Wat is een zelfstandig naamwoord?

Virginie

Het zelfstandig naamwoord is een woord dat naar ‘iets’ verwijst. Het geeft ‘een zelfstandigheid’ aan, dat zowel concreet als abstract kan zijn. Dit woord kan verwijzen naar mensen, dieren, aardrijkskundige namen, dingen, (eigen) namen maar ook gevoelens en gebeurtenissen.

Voorbeelden van een zelfstandig naamwoord

de panda
de zonnebloem
de moeder
de meester
de brug
de rivier
Frankrijk
de sport
de liefde
Nike

Waar herken je een zelfstandig naamwoord aan?

1. Zelfstandig naamwoorden kunnen zowel naar concrete als abstracte zaken verwijzen. 

Concreet houdt in dat iets tastbaars is, of dat je het bijvoorbeeld kunt zien:

personen (Eva, kind)
dingen (borstel, fiets)
dieren (kat)
plaatsen en landen (Amsterdam, Denemarken)

Voorbeeldzinnen:

De bakker verkoopt heerlijke croissants.
Zij neemt de trein.
De schapen staan in de stal.
Ik ben naar Istanbul geweest.

Abstracte dingen zijn niet tastbaar of echt. Je kunt dit niet aanraken of vastpakken: 

gevoelens (verdriet, woede) 
eigenschappen (hoogte, grootte)
tijd (middag, uur, minuut)
gebeurtenissen (verjaardag, ontmoeting) 
denkbeeldige personen of dingen (kabouters, heksen, dromenland)

Voorbeeldzinnen:

Zou de vrede ooit gesloten worden?
Hij heeft last van vliegangst.
Het kwartier is bijna voorbij.
De diepte is drie meter.
De elfjes zijn vaak favoriet.

2. Zelfstandig naamwoorden zijn woorden waar je een lidwoord (de, het, een) voor kunt zetten.

Je kunt deze woordsoorten meestal combineren met een lidwoord. Daarom heten deze woordsoorten ook wel ‘de-woorden’ en ‘het-woorden’. Zo is het ‘de/een muis’, ‘het/een tennisracket’ en ‘het/een uur’. Maar let op: het lidwoord hoeft er niet altijd bij te staan. Bovendien past er soms ook geen lidwoord voor.

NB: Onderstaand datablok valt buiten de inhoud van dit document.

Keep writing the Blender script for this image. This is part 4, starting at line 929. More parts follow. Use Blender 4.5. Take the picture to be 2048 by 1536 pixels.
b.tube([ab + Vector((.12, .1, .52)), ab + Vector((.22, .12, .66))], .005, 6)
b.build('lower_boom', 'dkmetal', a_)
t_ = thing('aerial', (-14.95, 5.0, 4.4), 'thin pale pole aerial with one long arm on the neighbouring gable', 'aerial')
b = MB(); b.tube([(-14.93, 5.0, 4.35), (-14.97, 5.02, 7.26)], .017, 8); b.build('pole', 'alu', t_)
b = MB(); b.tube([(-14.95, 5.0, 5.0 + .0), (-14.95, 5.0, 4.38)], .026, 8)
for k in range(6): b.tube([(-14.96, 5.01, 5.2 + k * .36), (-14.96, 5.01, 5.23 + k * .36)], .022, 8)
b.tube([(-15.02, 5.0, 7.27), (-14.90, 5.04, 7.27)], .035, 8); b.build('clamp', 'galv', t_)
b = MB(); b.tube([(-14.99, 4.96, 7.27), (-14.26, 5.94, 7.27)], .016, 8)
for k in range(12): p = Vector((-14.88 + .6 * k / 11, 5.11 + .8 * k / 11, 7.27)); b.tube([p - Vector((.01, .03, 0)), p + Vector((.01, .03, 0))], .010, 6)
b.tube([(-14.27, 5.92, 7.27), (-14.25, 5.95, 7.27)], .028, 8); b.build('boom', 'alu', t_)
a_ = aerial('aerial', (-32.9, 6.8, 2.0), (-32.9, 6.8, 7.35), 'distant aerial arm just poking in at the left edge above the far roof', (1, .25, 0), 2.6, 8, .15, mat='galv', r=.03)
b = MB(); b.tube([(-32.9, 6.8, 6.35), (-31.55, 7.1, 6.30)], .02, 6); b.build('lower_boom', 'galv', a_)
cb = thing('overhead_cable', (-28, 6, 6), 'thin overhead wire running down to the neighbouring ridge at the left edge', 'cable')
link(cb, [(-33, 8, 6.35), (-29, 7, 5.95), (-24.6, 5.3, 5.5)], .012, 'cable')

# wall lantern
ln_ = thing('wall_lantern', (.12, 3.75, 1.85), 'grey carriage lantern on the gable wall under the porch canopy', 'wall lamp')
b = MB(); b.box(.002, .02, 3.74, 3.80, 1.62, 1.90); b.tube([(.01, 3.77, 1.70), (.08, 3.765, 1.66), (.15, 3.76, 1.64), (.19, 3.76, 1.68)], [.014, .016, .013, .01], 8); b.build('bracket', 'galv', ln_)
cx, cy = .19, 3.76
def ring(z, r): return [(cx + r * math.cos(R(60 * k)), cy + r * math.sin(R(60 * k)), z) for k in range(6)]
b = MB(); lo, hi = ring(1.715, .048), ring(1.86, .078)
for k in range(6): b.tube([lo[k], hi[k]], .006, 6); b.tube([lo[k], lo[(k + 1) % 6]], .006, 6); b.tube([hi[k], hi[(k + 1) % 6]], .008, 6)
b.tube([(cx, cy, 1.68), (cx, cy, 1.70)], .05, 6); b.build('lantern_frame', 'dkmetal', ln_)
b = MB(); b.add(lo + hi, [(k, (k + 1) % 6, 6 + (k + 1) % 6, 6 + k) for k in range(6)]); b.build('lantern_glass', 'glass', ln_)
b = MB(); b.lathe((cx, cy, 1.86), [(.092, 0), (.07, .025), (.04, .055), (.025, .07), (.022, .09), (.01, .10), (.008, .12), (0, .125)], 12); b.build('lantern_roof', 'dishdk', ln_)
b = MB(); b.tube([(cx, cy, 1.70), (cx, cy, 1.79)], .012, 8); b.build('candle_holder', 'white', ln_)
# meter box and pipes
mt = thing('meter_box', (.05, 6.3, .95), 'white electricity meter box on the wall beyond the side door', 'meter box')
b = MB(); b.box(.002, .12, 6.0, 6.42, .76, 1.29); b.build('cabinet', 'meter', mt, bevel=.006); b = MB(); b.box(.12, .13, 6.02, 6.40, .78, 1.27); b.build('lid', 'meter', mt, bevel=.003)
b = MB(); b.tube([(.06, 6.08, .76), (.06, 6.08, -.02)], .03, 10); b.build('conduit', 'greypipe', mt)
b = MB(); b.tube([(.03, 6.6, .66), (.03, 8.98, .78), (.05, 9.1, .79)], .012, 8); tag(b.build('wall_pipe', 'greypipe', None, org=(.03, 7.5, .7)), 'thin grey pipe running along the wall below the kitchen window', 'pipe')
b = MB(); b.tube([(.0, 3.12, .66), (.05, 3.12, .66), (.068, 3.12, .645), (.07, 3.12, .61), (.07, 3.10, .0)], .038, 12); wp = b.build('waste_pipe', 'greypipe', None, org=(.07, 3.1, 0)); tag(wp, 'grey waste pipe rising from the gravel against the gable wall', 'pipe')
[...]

Juf gaat vanavond huiswerk nakijken.
President Biden wil rust laten terugkeren in het land.
Texel is erg populair onder vakantiegangers.

3. Veel zelfstandig naamwoorden kun je verkleinen

Van de meeste zelfstandig naamwoorden kun je een verkleinvorm maken:

het schaartje
het aapje
het vaasje
het vriendje

4. De meeste zelfstandig naamwoorden kun je in meervoud/enkelvoud zetten.

Veel zelfstandig naamwoorden kun je in het meervoud (of enkelvoud) zetten. 

de tomaat – de tomaten
de laptop – de laptops
het paard – de paarden

Er zijn natuurlijk ook uitzonderingen zoals:

het personeel 
de brandweer
het vee
de hersens (alleen in meervoud)

5. Zelfstandig naamwoorden kun je makkelijk combineren.

Je kunt met verschillende zelfstandig naamwoorden heel simpel samenstellingen maken:

fiets + band = fietsband
fietsband + ventiel = fietsbandventiel

voet + bal = voetbal
voetbal + schoen = voetbalschoen

Ook kun je deze woordsoort goed combineren met een bijvoeglijk naamwoord. Deze combinaties bestaan meestal uit losse woorden:

een groot huis
de knappe acteur

In sommige gevallen heeft de combinatie echter een eigen betekenis gekregen. Dan schrijf je het wel aan elkaar:

goedemorgen
platteland
kleinkind
blindedarm
hogeschool

Bovenstaande samenstellingen bestaan uit een bijvoeglijk naamwoord (onderstreept) en een zelfstandig naamwoord (dikgedrukt).